Monday, 29 September 2014

Why China doesn’t feel the need to back down in Hong Kong

A protester raises placards that read “Occupy Central” and “Civil disobedience” in front of riot policemen outside the government headquarter in Hong Kong, Saturday, Sept. 27, 2014. Riot police in Hong Kong on Saturday arrested scores of students who stormed the government headquarters compound during a night of scuffles to protest China's refusal to allow genuine democratic reforms in the semiautonomous region. (AP Photo/Vincent Yu

Tear gas versus umbrellas—it’s a pretty unfair fight. But alas, the Hong Kong police’s crackdown on pro-democracy protesters over the last few days reflects a larger power imbalance between Hong Kong and its Communist Party overlords.


Hong Kong was once a crucial gateway for trade, investment, and capital-raising for its northern neighbor—a role that the 1997 handover only intensified. At first, at least. But China’s economy is less dependent on Hong Kong now than ever before. Though Hong Kong GDP isn’t counted as part of China’s overall GDP, here’s a sense of how the territory’s share would look if it were:



And as Hong Kong’s utility as a trade route into the mainland has dwindled, the territory has itself become more dependent on the mainland for its trade.

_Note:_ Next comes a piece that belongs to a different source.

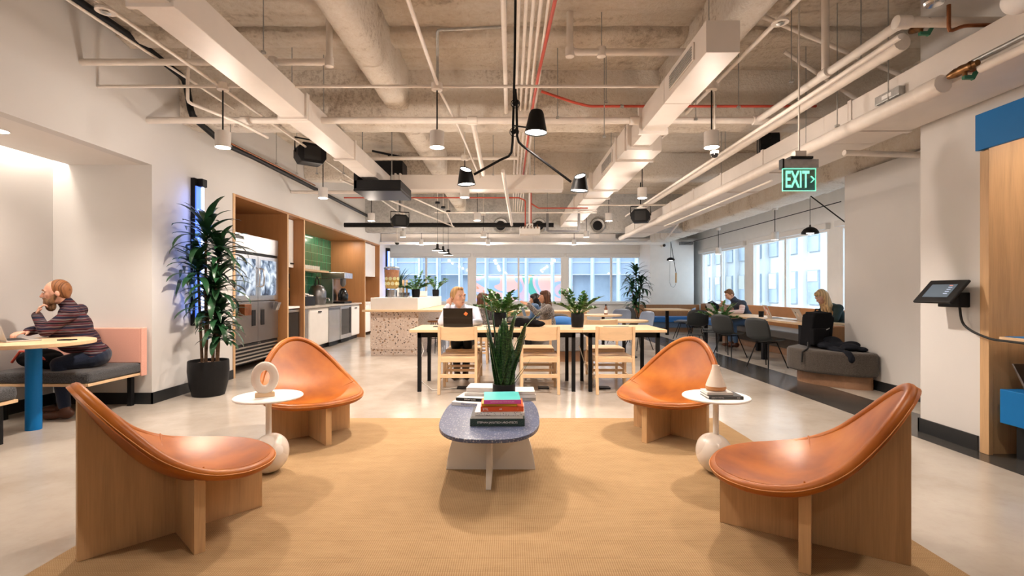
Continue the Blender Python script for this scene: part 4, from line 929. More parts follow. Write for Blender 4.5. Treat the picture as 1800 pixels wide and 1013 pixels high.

And, as Capital Economics pointed out in a note this morning, a tenth of Hong Kong’s GDP comes from tourism and retail, which will likely suffer if protests drag on.


In other words, China’s leaders may think they have little to lose by cracking down even harder on protesters—and less to gain by reversing their ban on universal suffrage in 2017, the source of the unrest (in August, the Chinese government said that candidates in the 2017 election must first be selected by a committee of pro-Beijing businessmen).


Any compromise on that point might stoke similar demands from the four other territories and countries that the People’s Republic claims: Macau, Tibet, Xinjiang, and Taiwan. (The first three are mainland territories; Taiwan operates entirely independently, despite the PRC nominally claiming it as its own territory.)


The fact that students in Taiwan are aligning with the Hong Kong demonstrators—and that Ma Ying-jeou, Taiwan’s generally pro-Beijing president, is supporting them—threatens the Communist Party’s policy of “reunification.” Meanwhile, an insurgency in Muslim-dominated Xinjiang is quickly gathering momentum.


Of course these are the reasons China’s leaders might think they should maintain a hard line. There are plenty of ways that violence in Hong Kong could hurt the mainland. As we noted earlier, the territory is still a crucial inroad for foreign investment in China. Its capital markets provide vital foreign capital for Chinese companies.


Untold sums of personal, corporate, and government official wealth has gushed from the mainland into Hong Kong’s real estate market, causing home prices to more than double since 2009. A crackdown would almost certainly hurt Hong Kong’s property market, putting its banking sector at risk—and it would also likely drive up bad loans for the (much less well-capitalized) mainland too, if Hong Kong property is being used as collateral for loans (and hurt the net worth of government officials).


And since Hong Kong is the global center for yuan trading, it is also a portal through which huge sums of liquidity flow, through both real and fake trade financing. China’s leaders don’t seem to actually understand how dependent their country’s financial system is on these ever-rising tides of liquidity coming in via Hong Kong. And they may not realize how easily a liquidity crisis could occur if, God forbid, they do decide to call in the tanks.